Irish female millenials sceptical about workplace diversity

Women employees question employers’ commitment


More than half of Irish women born between 1980 and 1995 believe their employers favour male colleagues when it comes to internal promotion, according to a new study.

The report, which has been published to coincide with International Women’s Day, also shows that two-thirds of Irish women aged between 20 and 35 years believe that while companies may talk about promoting diversity in the workplace, opportunities are not really equal for all.

PwC surveyed nearly 9,000 so-called millennial women for its international study, including 139 participants in Ireland. The study shows that while Irish women employees are more sceptical about companies’ commitment to helping them climb the corporate ladder, many still believe they can progress in their careers.

The PwC study shows that 56 per cent of Irish female millennials scored their employers as too male biased when promoting from within, placing Ireland as the third most male-biased country after Spain (60 per cent) and France (58 per cent).
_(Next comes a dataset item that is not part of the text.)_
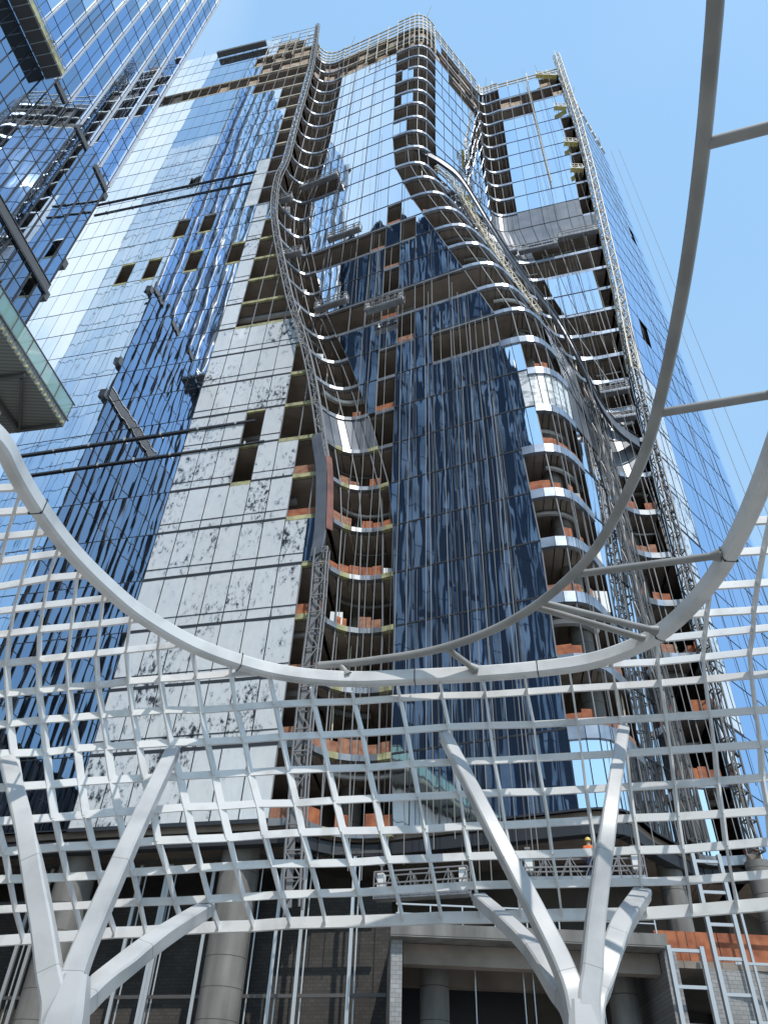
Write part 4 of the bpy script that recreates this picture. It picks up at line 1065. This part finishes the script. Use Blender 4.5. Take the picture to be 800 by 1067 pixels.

Nonetheless, the report also suggests that women are less likely to let this set them back with 48 per cent of Irish female millennials surveyed saying they believe they can reach the very top levels with their current employers. Furthermore, 85 per cent of women employees here said there are more senior female role models who resonate with them at their employers compared to just over two-thirds globally.

Career opportunities were ranked as the most attractive employer trait by women employees in Ireland, followed by competitive wages and a good benefits package.

Similar to global counterparts, Irish millennial women also ranked a lack of opportunities for progression as the most common reason they had left a former employer.

When it comes to diversity, 88 per cent of Irish female millennials reported seeking out employers with a strong record on diversity, equality and inclusion. However, an overwhelming majority said that organisations here were more interested in paying lip service to diversity than genuinely creating opportunities for all.

Some 57 per cent of female millennials in Ireland said they felt taking advantage of work-life balance and flexibility programmes had negative consequences at their workplace, compared with 44 per cent of women globally.

The study also reveals that Irish millennials are more likely to be the primary earner when in a dual career couple compared to their global counterparts with an overwhelming majority in Ireland earning equal to or more than their partner or spouse.

“Our research shows that when it comes to the female millennial, we really are talking about a new era of female talent. Female millennials are more highly educated and are entering the workforce in larger numbers than any of their previous generations. But, this is not the only thing that has changed. They also enter the workforce with a different career mindset,” said Susan Kilty, people partner at PwC Ireland.